- **GIVEN INSTRUCTION**:
Will you output all of the data below exactly, omitting the images?

═══ DATASET SECTION

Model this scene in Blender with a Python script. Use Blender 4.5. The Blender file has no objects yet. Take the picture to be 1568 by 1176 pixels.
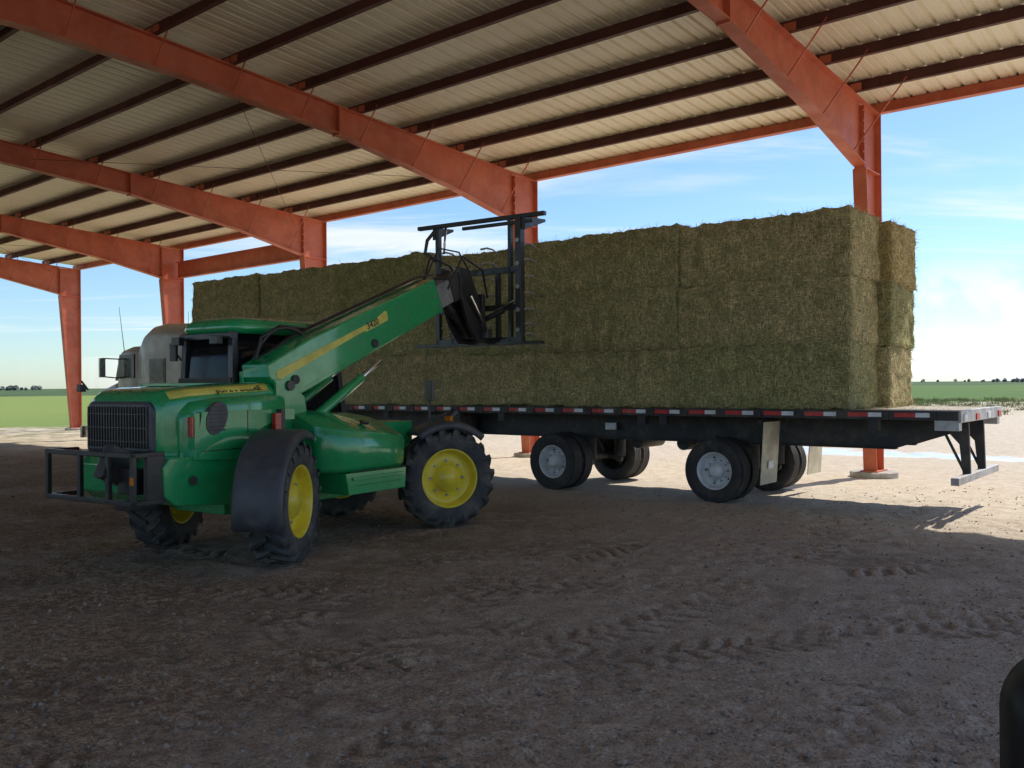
import bpy, math, random
import numpy as np
from mathutils import Vector, Matrix
random.seed(7); rng=np.random.default_rng(7)
scene=bpy.context.scene
COL=scene.collection
R=math.radians

# ---------------------------------------------------------------- node helpers
def new_mat(name):
    m=bpy.data.materials.new(name); m.use_nodes=True
    nt=m.node_tree; b=nt.nodes["Principled BSDF"]
    return m,nt,b
def mixrgb(nt,fac,a,b,blend='MIX'):
    n=nt.nodes.new("ShaderNodeMix"); n.data_type='RGBA'; n.blend_type=blend
    for i,v in ((0,fac),(6,a),(7,b)):
        if isinstance(v,bpy.types.NodeSocket): nt.links.new(v,n.inputs[i])
        else: n.inputs[i].default_value=v if i==0 else (v[0],v[1],v[2],1)
    return n.outputs[2]
def noise(nt,vec,scale,detail=4,rough=.6,dist=0):
    n=nt.nodes.new("ShaderNodeTexNoise"); n.inputs['Scale'].default_value=scale
    n.inputs['Detail'].default_value=detail; n.inputs['Roughness'].default_value=rough
    n.inputs['Distortion'].default_value=dist
    if vec is not None: nt.links.new(vec,n.inputs['Vector'])
    return n.outputs[0]
def ramp(nt,val,a,b,va=0.,vb=1.):
    n=nt.nodes.new("ShaderNodeMapRange"); n.interpolation_type='SMOOTHSTEP'
    nt.links.new(val,n.inputs[0]); n.inputs[1].default_value=a; n.inputs[2].default_value=b
    n.inputs[3].default_value=va; n.inputs[4].default_value=vb
    return n.outputs[0]
def math_(nt,op,a,b=None,c=None):
    n=nt.nodes.new("ShaderNodeMath"); n.operation=op
    for i,v in enumerate((a,b,c)):
        if v is None: continue
        if isinstance(v,bpy.types.NodeSocket): nt.links.new(v,n.inputs[i])
        else: n.inputs[i].default_value=v
    return n.outputs[0]
def coords(nt,kind='Object',scale=(1,1,1),rot=(0,0,0)):
    t=nt.nodes.new("ShaderNodeTexCoord"); m=nt.nodes.new("ShaderNodeMapping")
    m.inputs['Scale'].default_value=scale; m.inputs['Rotation'].default_value=rot
    nt.links.new(t.outputs[kind],m.inputs[0]); return m.outputs[0]
def bump(nt,b,h,strength=.3,dist=.02):
    n=nt.nodes.new("ShaderNodeBump"); n.inputs['Strength'].default_value=strength
    n.inputs['Distance'].default_value=dist; nt.links.new(h,n.inputs['Height'])
    nt.links.new(n.outputs[0],b.inputs['Normal'])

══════

- **SOLUTION TO THE EXERCISE**:
Model this scene in Blender with a Python script. Use Blender 4.5. The Blender file has no objects yet. Take the picture to be 1568 by 1176 pixels.
import bpy, math, random
import numpy as np
from mathutils import Vector, Matrix
random.seed(7); rng=np.random.default_rng(7)
scene=bpy.context.scene
COL=scene.collection
R=math.radians

# ---------------------------------------------------------------- node helpers
def new_mat(name):
    m=bpy.data.materials.new(name); m.use_nodes=True
    nt=m.node_tree; b=nt.nodes["Principled BSDF"]
    return m,nt,b
def mixrgb(nt,fac,a,b,blend='MIX'):
    n=nt.nodes.new("ShaderNodeMix"); n.data_type='RGBA'; n.blend_type=blend
    for i,v in ((0,fac),(6,a),(7,b)):
        if isinstance(v,bpy.types.NodeSocket): nt.links.new(v,n.inputs[i])
        else: n.inputs[i].default_value=v if i==0 else (v[0],v[1],v[2],1)
    return n.outputs[2]
def noise(nt,vec,scale,detail=4,rough=.6,dist=0):
    n=nt.nodes.new("ShaderNodeTexNoise"); n.inputs['Scale'].default_value=scale
    n.inputs['Detail'].default_value=detail; n.inputs['Roughness'].default_value=rough
    n.inputs['Distortion'].default_value=dist
    if vec is not None: nt.links.new(vec,n.inputs['Vector'])
    return n.outputs[0]
def ramp(nt,val,a,b,va=0.,vb=1.):
    n=nt.nodes.new("ShaderNodeMapRange"); n.interpolation_type='SMOOTHSTEP'
    nt.links.new(val,n.inputs[0]); n.inputs[1].default_value=a; n.inputs[2].default_value=b
    n.inputs[3].default_value=va; n.inputs[4].default_value=vb
    return n.outputs[0]
def math_(nt,op,a,b=None,c=None):
    n=nt.nodes.new("ShaderNodeMath"); n.operation=op
    for i,v in enumerate((a,b,c)):
        if v is None: continue
        if isinstance(v,bpy.types.NodeSocket): nt.links.new(v,n.inputs[i])
        else: n.inputs[i].default_value=v
    return n.outputs[0]
def coords(nt,kind='Object',scale=(1,1,1),rot=(0,0,0)):
    t=nt.nodes.new("ShaderNodeTexCoord"); m=nt.nodes.new("ShaderNodeMapping")
    m.inputs['Scale'].default_value=scale; m.inputs['Rotation'].default_value=rot
    nt.links.new(t.outputs[kind],m.inputs[0]); return m.outputs[0]
def bump(nt,b,h,strength=.3,dist=.02):
    n=nt.nodes.new("ShaderNodeBump"); n.inputs['Strength'].default_value=strength
    n.inputs['Distance'].default_value=dist; nt.links.new(h,n.inputs['Height'])
    nt.links.new(n.outputs[0],b.inputs['Normal'])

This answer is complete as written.